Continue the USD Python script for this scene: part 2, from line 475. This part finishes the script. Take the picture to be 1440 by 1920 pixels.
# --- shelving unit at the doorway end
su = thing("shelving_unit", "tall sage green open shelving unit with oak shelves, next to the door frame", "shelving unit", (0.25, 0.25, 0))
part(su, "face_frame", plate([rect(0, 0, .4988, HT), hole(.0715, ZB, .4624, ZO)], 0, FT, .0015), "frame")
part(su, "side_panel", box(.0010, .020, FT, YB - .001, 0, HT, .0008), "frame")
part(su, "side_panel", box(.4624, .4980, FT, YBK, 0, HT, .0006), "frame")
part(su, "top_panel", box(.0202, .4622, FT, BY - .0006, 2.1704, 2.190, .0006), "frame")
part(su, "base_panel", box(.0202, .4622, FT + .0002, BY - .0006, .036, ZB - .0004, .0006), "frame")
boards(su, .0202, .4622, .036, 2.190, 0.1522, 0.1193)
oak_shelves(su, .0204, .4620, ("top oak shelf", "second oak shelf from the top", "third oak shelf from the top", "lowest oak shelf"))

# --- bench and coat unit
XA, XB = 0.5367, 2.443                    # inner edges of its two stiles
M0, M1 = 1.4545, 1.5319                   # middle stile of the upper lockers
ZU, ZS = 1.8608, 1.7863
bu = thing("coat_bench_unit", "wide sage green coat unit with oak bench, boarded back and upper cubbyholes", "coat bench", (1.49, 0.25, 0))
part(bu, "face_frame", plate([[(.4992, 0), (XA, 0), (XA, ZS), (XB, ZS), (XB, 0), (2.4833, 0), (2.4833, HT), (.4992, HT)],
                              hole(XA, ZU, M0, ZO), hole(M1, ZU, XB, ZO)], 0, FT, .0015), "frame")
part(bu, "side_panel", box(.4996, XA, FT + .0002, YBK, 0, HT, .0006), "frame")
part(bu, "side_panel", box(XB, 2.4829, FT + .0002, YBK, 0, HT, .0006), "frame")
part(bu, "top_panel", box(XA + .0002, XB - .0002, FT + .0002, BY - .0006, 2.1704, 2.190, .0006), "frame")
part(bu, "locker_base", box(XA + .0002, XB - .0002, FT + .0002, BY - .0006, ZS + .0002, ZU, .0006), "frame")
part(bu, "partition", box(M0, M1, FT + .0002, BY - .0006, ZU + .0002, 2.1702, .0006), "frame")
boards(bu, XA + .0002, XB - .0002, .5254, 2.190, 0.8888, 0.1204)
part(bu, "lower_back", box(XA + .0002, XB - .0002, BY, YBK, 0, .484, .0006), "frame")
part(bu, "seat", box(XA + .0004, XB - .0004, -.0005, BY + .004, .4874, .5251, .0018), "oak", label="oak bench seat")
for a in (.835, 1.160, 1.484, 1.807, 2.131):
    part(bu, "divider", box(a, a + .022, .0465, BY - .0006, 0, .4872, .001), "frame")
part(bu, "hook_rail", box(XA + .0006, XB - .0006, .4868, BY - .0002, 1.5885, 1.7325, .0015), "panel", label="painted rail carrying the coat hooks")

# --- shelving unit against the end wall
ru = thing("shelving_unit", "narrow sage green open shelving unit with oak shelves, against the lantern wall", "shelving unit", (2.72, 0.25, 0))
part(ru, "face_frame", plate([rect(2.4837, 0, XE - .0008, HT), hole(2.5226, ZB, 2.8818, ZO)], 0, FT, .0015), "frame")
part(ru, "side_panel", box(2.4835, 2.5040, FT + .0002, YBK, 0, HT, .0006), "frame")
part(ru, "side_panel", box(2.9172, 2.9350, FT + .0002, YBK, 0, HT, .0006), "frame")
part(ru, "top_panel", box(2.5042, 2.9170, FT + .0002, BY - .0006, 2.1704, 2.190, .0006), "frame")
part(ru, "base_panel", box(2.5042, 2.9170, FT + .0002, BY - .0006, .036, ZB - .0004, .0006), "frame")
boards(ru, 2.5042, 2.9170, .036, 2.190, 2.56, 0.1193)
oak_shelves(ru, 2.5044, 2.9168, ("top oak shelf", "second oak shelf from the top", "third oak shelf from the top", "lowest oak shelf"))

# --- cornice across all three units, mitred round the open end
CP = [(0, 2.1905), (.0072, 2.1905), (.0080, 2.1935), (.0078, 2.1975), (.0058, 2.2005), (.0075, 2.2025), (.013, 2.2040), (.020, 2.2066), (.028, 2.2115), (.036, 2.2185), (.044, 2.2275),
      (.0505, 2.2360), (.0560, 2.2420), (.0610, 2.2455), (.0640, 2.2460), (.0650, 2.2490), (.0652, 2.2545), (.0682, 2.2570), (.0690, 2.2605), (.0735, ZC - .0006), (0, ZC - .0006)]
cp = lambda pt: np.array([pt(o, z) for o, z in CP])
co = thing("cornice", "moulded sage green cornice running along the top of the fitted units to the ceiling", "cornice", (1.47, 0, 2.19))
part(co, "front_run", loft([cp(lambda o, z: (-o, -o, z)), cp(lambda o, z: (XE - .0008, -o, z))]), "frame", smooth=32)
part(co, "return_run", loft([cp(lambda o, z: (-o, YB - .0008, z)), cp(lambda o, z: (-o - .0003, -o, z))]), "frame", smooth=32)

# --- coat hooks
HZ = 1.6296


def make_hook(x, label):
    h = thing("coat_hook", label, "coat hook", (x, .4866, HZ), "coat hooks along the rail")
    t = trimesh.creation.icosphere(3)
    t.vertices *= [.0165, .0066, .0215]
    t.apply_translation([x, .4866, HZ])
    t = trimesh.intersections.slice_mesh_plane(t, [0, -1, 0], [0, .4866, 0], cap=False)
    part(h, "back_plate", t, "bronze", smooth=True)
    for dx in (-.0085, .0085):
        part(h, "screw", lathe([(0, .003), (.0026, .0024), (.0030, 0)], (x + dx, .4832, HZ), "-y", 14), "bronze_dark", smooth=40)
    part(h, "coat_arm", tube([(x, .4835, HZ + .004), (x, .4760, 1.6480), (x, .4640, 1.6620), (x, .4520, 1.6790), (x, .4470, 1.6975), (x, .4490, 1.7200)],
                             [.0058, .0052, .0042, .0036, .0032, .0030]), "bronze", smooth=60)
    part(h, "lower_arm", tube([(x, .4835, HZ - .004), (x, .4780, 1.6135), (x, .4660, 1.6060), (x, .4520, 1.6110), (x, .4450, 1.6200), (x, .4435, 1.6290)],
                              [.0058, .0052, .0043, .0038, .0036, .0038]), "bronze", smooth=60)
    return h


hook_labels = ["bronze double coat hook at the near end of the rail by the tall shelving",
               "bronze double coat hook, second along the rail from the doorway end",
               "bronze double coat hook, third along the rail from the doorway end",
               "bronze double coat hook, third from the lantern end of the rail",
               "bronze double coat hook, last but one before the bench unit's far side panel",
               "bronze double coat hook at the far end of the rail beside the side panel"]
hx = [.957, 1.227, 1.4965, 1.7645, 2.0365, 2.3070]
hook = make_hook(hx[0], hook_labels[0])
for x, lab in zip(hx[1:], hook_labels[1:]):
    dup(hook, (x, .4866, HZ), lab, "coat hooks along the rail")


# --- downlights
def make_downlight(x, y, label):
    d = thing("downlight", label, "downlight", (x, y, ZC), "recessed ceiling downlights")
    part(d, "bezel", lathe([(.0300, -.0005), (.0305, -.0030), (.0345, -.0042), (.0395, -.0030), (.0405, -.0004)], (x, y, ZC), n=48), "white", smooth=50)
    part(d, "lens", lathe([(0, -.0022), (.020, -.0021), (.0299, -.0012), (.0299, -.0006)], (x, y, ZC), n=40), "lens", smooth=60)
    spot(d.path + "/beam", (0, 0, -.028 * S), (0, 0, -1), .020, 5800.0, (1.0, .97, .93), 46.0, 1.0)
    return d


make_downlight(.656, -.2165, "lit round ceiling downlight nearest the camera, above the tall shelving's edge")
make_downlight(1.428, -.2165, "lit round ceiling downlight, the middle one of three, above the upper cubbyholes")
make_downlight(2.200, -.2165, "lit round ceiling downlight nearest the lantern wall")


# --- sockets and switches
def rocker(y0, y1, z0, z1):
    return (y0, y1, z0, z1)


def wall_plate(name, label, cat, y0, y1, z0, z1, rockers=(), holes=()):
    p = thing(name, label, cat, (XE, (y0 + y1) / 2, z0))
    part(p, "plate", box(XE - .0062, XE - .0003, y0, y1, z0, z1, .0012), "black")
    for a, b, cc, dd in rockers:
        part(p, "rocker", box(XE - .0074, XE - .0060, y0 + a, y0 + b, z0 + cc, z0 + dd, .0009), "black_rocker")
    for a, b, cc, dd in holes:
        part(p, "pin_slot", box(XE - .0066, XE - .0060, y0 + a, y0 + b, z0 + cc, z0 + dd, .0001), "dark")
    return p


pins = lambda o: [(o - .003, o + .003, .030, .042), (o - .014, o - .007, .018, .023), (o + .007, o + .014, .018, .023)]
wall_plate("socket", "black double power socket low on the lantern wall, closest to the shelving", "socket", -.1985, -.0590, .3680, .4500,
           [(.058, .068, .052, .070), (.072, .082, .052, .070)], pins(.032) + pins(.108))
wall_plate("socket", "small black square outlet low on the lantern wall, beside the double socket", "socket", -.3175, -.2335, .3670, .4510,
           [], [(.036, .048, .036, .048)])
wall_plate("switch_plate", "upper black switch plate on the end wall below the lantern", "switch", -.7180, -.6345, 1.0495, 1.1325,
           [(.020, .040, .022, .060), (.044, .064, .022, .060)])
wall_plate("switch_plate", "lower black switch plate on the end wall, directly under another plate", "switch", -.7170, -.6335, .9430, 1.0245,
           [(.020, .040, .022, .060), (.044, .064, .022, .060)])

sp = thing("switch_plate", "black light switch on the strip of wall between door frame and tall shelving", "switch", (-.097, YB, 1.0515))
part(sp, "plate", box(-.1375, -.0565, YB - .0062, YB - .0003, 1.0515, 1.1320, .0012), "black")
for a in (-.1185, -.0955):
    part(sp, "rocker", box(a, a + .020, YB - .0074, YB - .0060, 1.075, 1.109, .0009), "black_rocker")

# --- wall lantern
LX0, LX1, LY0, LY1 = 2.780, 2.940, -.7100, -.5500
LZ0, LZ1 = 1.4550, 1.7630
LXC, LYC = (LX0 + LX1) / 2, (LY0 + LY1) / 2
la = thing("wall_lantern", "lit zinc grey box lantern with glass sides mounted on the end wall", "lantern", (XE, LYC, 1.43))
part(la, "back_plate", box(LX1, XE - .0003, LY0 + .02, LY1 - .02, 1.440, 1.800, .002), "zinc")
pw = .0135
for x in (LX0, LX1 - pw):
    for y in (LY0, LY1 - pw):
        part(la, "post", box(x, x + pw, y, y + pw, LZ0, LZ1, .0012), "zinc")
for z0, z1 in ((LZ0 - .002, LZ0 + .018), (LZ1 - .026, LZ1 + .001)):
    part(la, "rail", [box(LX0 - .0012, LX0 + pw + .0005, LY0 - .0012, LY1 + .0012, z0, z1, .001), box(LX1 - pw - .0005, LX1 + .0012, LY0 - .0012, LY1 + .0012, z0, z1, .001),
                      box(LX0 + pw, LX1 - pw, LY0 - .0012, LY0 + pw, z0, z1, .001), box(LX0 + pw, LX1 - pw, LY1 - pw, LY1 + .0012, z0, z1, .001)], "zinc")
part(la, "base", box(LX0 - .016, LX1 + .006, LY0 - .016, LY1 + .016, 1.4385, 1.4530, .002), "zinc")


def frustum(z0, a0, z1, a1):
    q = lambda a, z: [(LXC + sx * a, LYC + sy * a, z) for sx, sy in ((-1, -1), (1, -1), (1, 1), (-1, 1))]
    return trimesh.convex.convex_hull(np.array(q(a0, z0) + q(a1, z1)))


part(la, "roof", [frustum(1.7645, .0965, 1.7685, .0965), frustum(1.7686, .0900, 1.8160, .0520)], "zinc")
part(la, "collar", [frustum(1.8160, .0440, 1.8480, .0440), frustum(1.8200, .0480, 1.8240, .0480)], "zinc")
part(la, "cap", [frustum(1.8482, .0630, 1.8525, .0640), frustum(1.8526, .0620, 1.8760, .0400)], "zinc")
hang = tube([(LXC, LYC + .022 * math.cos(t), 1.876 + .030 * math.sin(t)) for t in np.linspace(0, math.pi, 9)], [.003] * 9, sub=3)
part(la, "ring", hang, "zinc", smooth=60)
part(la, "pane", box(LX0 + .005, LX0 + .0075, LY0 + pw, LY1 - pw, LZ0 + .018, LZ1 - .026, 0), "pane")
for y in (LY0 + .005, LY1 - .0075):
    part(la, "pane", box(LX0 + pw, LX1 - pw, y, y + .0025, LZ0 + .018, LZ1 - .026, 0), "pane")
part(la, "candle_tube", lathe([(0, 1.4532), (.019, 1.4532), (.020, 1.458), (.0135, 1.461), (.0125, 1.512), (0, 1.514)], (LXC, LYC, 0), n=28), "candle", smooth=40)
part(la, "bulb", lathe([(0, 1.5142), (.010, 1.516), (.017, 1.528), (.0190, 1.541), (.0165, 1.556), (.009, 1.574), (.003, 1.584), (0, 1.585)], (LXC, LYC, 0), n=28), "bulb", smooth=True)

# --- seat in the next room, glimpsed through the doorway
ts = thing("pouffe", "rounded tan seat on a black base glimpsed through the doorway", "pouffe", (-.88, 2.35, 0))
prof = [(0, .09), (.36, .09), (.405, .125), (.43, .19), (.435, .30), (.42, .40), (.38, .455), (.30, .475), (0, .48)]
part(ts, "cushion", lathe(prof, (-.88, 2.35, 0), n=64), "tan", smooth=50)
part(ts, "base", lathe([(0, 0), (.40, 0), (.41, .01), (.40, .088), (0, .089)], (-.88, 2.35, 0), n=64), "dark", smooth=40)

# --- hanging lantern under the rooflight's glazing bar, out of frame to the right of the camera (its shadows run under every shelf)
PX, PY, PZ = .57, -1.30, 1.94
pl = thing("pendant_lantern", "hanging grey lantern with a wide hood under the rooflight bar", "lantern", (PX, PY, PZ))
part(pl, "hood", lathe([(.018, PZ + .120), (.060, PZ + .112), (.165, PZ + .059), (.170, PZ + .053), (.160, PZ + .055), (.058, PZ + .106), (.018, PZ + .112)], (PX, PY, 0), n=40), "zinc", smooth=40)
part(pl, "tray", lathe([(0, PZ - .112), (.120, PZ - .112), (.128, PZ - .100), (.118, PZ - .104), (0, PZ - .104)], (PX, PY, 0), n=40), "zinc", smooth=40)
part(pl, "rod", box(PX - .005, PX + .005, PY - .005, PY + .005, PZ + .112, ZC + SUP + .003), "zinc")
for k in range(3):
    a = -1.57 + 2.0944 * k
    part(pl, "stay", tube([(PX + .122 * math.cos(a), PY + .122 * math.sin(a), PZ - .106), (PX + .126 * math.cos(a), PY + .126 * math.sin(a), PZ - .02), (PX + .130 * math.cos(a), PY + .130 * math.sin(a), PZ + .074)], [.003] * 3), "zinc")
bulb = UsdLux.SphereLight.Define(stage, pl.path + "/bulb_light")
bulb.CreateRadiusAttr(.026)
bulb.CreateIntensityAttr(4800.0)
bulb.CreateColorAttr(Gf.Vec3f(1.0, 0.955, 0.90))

Request » Of the lines above, copy each that contains "from".

Result below »
Continue the USD Python script for this scene: part 2, from line 475. This part finishes the script. Take the picture to be 1440 by 1920 pixels.
oak_shelves(su, .0204, .4620, ("top oak shelf", "second oak shelf from the top", "third oak shelf from the top", "lowest oak shelf"))
oak_shelves(ru, 2.5044, 2.9168, ("top oak shelf", "second oak shelf from the top", "third oak shelf from the top", "lowest oak shelf"))
               "bronze double coat hook, second along the rail from the doorway end",
               "bronze double coat hook, third along the rail from the doorway end",
               "bronze double coat hook, third from the lantern end of the rail",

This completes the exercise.